As to the operating economies consistent with public convenience and necessity in the case at bar, the record reveals that the car shipments from and to Caraway for the period under consideration, amounted to 98 cars and that only eight individual shippers were involved. Eight individuals or corporations received 59 cars and four individuals made shipments out of Caraway during this one year period. By far the largest shipment of commodities received at the Caraway station, was tank carloads of Thermo gas used for domestic home heating and cooking purposes. By far the greatest number of carload shipments from Caraway consisted of wheat during the month of June. The wheat shipment in June involved 42 cars out of the total of 98 cars for the year. It was shown by the evidence that, although Caraway is in a prime cotton producing area, cotton is no longer shipped over the spur railroad from Caraway, but is shipped by motor truck directly from the gins at Caraway to the compresses on the main line at Blytheville. The record further reveals that by far the largest shipper, as well as receiver of the appellee’s railroad service at the Caraway station, is the Degelow Cooperative located approximately three miles from Caraway.
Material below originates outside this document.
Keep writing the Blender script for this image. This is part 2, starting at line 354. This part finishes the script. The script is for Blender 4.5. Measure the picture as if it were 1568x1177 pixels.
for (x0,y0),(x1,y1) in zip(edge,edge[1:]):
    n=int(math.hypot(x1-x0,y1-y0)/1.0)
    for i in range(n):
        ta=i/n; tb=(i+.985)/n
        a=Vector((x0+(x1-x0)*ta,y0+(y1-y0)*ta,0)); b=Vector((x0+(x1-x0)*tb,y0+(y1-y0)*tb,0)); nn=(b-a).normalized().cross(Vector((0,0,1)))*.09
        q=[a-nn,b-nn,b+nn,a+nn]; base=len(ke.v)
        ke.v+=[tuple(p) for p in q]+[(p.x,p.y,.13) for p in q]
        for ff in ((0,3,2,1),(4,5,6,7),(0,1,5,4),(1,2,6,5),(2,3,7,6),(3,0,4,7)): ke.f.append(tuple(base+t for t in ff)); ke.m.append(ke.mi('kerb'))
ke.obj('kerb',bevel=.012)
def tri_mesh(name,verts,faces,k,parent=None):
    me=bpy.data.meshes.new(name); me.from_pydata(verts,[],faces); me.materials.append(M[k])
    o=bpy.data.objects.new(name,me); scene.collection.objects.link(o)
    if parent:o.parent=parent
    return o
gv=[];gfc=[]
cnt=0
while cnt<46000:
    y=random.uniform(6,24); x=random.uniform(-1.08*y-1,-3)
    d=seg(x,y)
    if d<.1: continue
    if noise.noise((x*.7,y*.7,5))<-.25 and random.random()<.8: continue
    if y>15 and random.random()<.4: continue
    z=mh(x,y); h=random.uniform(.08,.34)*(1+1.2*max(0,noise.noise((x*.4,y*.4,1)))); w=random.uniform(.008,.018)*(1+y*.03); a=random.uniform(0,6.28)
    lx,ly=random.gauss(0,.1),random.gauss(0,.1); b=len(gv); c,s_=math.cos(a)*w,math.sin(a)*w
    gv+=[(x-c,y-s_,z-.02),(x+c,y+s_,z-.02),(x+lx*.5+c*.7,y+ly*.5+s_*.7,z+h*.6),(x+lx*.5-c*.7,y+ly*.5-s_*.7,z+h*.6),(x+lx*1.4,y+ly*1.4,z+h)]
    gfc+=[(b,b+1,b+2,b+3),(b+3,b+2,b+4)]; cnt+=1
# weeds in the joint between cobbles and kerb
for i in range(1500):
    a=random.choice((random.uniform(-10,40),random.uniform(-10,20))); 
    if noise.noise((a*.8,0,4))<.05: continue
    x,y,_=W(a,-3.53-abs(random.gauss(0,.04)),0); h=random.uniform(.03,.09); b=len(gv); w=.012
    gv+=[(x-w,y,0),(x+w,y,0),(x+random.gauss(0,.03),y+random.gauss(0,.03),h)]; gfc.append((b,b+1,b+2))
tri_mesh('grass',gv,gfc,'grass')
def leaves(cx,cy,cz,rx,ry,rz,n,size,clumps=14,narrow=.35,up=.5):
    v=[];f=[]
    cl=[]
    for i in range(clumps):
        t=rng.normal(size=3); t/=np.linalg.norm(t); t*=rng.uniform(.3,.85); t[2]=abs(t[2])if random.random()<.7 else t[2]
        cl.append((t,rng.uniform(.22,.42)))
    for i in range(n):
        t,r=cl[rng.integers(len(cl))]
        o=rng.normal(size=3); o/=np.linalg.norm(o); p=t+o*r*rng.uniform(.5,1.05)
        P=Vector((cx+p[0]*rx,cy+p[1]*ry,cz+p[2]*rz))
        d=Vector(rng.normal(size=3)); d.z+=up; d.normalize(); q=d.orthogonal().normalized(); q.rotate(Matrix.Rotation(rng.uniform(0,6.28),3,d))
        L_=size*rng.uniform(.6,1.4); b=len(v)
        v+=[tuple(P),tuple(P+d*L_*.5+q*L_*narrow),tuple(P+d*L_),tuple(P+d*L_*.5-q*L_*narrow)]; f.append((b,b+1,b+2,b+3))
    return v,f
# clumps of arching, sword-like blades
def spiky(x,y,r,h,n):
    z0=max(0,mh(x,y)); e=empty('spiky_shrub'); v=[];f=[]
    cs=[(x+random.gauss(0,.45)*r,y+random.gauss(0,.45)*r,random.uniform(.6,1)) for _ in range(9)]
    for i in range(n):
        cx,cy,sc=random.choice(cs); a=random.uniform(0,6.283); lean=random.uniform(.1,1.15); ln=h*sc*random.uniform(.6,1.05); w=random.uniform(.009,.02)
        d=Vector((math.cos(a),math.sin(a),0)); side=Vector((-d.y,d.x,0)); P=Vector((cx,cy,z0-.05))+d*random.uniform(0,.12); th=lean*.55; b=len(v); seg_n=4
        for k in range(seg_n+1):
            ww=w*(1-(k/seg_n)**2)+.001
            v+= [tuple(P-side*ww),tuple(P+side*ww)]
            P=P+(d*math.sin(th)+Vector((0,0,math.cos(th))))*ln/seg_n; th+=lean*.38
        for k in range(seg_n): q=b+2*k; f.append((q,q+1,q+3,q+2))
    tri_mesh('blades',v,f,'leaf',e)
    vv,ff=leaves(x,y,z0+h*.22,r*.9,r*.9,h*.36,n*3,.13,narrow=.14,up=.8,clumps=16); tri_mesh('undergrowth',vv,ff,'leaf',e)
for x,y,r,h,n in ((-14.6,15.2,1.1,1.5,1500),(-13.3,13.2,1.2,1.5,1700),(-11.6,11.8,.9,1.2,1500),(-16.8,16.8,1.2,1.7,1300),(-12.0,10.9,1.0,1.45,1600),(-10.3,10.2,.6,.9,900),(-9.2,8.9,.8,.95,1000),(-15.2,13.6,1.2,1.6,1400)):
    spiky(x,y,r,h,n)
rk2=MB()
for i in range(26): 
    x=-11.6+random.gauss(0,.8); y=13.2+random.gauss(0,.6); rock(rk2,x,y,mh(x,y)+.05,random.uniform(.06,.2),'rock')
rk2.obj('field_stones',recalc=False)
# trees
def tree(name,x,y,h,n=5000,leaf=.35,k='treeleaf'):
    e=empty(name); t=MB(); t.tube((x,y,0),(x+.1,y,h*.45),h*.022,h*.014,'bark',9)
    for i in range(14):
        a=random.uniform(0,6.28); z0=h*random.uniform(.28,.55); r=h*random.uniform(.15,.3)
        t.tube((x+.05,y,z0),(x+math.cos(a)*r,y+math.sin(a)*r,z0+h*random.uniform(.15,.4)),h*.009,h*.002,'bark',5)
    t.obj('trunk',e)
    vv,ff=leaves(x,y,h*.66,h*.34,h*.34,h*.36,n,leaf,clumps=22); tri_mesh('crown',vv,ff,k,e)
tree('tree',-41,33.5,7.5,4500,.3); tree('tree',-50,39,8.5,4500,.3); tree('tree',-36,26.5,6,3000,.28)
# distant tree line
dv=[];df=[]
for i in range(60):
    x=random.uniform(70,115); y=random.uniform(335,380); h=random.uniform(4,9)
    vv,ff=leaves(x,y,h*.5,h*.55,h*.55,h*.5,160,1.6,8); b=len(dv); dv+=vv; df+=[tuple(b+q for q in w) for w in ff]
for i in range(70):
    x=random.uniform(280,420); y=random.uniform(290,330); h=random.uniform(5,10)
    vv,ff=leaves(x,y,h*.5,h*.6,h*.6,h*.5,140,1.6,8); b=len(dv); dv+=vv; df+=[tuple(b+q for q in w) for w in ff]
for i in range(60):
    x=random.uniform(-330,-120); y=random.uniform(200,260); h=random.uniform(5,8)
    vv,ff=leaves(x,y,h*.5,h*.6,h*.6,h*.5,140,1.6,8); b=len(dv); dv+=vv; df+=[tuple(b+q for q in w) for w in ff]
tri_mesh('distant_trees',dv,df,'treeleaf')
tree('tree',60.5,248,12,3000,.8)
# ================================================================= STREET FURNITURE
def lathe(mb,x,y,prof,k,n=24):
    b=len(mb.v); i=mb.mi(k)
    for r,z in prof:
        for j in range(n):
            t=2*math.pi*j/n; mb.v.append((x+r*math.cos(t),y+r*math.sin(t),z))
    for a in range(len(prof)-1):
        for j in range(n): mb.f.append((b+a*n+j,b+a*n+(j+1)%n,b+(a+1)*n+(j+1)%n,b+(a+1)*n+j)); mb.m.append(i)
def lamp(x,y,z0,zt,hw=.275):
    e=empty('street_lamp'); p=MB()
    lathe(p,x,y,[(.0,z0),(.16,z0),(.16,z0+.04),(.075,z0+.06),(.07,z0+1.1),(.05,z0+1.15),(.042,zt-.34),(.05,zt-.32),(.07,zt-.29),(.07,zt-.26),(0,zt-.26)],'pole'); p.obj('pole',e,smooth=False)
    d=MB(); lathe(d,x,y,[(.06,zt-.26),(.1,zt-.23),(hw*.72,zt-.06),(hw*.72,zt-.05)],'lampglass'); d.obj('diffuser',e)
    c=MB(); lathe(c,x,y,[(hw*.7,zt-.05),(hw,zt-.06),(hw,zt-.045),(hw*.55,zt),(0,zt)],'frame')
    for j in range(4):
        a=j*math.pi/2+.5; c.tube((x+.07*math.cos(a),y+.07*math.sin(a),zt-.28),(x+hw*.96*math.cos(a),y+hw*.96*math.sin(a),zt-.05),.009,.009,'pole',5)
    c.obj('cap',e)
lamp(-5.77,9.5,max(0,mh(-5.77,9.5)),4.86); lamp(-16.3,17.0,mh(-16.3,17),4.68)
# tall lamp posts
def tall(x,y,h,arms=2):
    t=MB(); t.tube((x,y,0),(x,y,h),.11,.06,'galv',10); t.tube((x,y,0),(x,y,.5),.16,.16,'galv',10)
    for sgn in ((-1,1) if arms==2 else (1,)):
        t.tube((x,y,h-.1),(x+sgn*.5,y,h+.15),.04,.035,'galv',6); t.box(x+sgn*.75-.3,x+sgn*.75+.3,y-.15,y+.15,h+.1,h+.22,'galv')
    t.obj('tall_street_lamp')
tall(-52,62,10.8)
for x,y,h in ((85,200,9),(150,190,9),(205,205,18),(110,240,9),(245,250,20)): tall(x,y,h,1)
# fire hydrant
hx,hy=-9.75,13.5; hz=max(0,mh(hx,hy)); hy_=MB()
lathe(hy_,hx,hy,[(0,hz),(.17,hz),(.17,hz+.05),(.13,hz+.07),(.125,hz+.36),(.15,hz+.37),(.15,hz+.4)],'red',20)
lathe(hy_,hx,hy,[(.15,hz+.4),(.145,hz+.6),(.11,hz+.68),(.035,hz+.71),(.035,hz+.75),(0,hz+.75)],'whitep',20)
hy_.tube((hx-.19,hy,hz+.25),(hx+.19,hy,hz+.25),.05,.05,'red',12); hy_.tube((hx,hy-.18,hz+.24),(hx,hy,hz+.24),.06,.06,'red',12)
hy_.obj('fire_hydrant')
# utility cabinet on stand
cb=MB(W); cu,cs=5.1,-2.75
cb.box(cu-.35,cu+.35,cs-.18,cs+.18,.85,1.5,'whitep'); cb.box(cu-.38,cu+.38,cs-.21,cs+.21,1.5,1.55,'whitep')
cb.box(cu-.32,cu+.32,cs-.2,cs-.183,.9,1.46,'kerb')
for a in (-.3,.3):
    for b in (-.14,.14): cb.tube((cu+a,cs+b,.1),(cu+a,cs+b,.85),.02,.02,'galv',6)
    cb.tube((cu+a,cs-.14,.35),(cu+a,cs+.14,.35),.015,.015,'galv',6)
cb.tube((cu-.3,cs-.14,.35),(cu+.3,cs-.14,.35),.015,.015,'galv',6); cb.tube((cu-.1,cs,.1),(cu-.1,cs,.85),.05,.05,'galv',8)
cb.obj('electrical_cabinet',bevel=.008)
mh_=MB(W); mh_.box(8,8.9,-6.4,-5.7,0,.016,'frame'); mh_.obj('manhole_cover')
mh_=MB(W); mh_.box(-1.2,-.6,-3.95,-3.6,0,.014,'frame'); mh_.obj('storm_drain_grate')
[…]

It is apparent from the testimony adduced that practically all business conducted at the Caraway station between the appellee and its customers is carried on by telephone. The usual procedure followed in obtaining cars and checking on shipments to and from the Caraway station, is that an interested customer calls the local agent at Caraway, who in turn calls the agent on the main line at Blytheville, who in turn obtains the information from the proper' source and transmits it back by telephone to the agent at Caraway, who in turn transmits it to the interested person. The uncontradicted testimony indicates that the station agent at Caraway is required on the average, to spend approximately 45 minutes of his eight hour workday in the business of the appellee in connection with transportation of commodities in and out of the Caraway station.

The judgment of the circuit court is affirmed.